Outline of a Light Scattering Experiment


Dynamic Light Scattering (DLS) also known as Photon Correlation Spectroscopy (PCS) works by first measuring this scattered light intensity at one angle. The intensity of light scattered in a particular direction by dispersed particles tends to periodically change with time. These fluctuations in the intensity versus time profile are caused by the constant changing of particle positions brought on by Brownian motion. DLS instruments obtain, from the intensity versus time profile, a correlation function. This exponentially decaying correlation function is analyzed for characteristic decay times, which are related to diffusion coefficients and then by the Stokes-Einstein equation, to a particle radius.


Light may be scattered, whenever it passes through a medium that is “polarizable” or has a dielectric constant different from unity. If the light experiences no energy loss, when interacts with the electrons bound in the material, the scattering is termed “elastic”, if not “inelastic”. Light may also interact by changing the energy state of an electron, rather than being scattered. This is referred to as absorption. Therefore, we need to separate the “incident” light from the source of the scattered light that spreads out from the scattering region. Using a source of collimated or well-focused light may do this. The former defines a parallel beam, the latter a beam that converges to a “waist of focus” (minimum size) in the sample then spreads out again.

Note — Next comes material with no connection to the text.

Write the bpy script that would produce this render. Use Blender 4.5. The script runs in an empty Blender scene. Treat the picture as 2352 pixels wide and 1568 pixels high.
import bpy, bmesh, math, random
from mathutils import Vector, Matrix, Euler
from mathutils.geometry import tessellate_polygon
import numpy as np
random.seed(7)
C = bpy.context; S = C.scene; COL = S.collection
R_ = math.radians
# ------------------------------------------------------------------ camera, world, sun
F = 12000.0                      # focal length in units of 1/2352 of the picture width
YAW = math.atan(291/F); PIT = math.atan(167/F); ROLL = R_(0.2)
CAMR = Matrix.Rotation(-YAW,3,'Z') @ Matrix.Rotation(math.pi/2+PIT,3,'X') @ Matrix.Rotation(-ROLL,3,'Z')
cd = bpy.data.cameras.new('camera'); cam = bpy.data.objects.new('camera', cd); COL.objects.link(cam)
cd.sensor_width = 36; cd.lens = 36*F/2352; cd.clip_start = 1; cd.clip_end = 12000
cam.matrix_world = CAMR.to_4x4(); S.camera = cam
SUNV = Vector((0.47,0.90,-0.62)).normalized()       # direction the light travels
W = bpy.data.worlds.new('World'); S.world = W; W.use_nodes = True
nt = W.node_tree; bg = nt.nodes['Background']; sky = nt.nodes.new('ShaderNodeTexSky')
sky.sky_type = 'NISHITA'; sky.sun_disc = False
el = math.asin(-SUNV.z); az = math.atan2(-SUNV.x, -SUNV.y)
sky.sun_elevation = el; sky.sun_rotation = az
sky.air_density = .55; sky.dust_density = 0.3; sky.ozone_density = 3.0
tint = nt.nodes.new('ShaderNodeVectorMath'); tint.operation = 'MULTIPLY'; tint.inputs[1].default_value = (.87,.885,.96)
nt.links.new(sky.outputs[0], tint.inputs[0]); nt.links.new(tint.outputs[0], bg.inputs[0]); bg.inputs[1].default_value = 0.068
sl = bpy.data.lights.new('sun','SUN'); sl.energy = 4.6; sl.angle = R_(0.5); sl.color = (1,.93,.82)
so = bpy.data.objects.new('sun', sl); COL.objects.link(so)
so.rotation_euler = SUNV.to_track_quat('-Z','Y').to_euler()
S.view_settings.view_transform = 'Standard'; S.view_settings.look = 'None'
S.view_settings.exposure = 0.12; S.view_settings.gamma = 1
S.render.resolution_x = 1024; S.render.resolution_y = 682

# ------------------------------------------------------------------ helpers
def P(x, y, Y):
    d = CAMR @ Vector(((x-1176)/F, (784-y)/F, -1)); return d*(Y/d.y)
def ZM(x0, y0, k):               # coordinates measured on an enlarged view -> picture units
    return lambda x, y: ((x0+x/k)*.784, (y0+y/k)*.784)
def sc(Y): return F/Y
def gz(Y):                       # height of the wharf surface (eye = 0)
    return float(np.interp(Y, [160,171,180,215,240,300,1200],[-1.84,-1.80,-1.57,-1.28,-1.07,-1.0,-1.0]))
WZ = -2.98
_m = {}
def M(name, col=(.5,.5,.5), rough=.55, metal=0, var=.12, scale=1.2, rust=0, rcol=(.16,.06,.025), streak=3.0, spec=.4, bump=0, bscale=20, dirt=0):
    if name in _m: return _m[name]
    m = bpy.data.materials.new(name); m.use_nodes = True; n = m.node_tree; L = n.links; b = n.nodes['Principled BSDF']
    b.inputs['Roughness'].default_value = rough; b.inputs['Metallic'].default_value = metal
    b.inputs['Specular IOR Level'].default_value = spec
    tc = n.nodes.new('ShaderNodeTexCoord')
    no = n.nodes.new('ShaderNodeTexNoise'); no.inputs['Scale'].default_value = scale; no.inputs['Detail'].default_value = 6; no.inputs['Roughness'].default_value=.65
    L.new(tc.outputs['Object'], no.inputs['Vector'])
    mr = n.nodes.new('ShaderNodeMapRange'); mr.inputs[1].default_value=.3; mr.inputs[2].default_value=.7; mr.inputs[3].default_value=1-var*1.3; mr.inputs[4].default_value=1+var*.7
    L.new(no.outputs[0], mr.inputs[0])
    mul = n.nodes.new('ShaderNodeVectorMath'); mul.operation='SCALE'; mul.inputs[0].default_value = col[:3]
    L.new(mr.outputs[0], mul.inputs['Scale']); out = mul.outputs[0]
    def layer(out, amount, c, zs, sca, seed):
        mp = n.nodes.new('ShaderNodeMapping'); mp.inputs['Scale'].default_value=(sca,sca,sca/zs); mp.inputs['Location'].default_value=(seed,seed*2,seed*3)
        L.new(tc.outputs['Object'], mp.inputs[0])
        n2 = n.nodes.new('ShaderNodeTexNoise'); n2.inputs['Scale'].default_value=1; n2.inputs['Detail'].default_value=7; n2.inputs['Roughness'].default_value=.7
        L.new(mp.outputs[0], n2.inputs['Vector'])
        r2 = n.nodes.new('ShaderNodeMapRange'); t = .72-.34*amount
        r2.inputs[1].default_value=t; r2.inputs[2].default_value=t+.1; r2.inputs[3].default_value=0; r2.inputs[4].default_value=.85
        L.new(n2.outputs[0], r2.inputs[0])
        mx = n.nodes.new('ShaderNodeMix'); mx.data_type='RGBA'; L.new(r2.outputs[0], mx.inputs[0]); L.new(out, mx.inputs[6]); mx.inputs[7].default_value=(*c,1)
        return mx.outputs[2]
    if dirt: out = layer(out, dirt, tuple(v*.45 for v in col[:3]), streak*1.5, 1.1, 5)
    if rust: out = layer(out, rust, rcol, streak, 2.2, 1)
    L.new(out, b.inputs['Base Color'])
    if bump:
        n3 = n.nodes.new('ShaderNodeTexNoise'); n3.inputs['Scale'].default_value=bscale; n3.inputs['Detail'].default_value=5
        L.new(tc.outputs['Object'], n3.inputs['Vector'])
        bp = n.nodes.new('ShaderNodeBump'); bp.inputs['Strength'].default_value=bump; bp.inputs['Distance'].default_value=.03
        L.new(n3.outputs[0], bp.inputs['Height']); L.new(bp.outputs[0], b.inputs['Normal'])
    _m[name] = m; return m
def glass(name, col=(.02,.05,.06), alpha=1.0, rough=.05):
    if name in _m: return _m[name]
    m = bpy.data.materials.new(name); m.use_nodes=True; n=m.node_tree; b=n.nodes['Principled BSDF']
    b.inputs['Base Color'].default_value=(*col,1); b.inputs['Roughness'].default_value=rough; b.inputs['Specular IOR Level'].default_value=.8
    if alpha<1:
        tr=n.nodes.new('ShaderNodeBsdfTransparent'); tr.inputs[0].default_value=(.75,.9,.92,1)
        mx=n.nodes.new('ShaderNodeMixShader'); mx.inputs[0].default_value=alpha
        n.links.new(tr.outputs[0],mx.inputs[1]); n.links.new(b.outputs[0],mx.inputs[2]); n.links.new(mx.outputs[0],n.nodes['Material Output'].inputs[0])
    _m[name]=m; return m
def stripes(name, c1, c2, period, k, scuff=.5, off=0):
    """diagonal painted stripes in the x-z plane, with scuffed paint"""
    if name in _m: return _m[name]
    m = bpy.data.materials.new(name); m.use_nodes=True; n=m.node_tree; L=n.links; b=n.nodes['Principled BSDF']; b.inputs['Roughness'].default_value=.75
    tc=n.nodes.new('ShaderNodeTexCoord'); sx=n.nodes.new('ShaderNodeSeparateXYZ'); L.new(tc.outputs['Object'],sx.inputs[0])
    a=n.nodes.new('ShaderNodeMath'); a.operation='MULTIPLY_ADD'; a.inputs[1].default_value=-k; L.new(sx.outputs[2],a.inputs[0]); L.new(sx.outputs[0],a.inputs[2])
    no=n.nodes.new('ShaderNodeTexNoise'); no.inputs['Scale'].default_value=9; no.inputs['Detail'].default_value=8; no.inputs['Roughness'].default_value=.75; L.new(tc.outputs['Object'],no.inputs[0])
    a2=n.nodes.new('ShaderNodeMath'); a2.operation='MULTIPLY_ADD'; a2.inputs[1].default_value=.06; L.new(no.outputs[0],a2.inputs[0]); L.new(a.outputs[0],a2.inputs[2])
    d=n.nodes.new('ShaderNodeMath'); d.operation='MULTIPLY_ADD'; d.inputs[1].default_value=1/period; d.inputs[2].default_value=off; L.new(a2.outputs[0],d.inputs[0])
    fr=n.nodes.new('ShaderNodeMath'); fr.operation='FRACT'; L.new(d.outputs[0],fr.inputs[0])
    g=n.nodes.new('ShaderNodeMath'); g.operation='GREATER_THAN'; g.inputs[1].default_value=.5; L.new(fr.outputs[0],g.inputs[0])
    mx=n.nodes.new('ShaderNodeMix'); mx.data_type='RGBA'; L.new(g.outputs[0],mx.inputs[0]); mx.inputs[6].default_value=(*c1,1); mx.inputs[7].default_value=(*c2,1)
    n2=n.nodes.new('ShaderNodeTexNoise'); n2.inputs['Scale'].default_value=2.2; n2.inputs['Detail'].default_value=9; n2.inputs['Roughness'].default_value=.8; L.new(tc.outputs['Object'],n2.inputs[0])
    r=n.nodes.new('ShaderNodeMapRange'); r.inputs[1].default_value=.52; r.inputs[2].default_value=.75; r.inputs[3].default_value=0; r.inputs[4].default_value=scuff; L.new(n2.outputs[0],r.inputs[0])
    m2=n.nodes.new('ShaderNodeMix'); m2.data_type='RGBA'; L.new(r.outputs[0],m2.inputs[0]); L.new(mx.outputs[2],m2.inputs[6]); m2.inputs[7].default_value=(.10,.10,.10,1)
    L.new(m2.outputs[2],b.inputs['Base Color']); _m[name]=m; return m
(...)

The characteristics of a laser source that are especially valuable are its well-collimated beam, stability, single wavelength (often called a “laser line”) operation (not all lasers have this property) and coherence (important for PCS but not intensity light scattering).


The well-collimated beam enables the direction of scattering to be established with precision, whilst stability is clearly important when comparing the scattered light intensity from different samples or under different conditions. We will see that wavelength plays a crucial part in all light scattering theories and that fixing it is almost essential in interpreting any measurement.


The simplest type of measurement we can make on a light scattering instrument is that of the intensity of light scattered. In general, unless we take care to calibrate the instrument in some way this will be an arbitrary or relative measurement since the exact power of the source, the collection angle of the detector, and its absolute efficiency will not be known. Also the effects of backgrounds that might be present will need to be taken into account. All of these factors can be admitted into the experiment.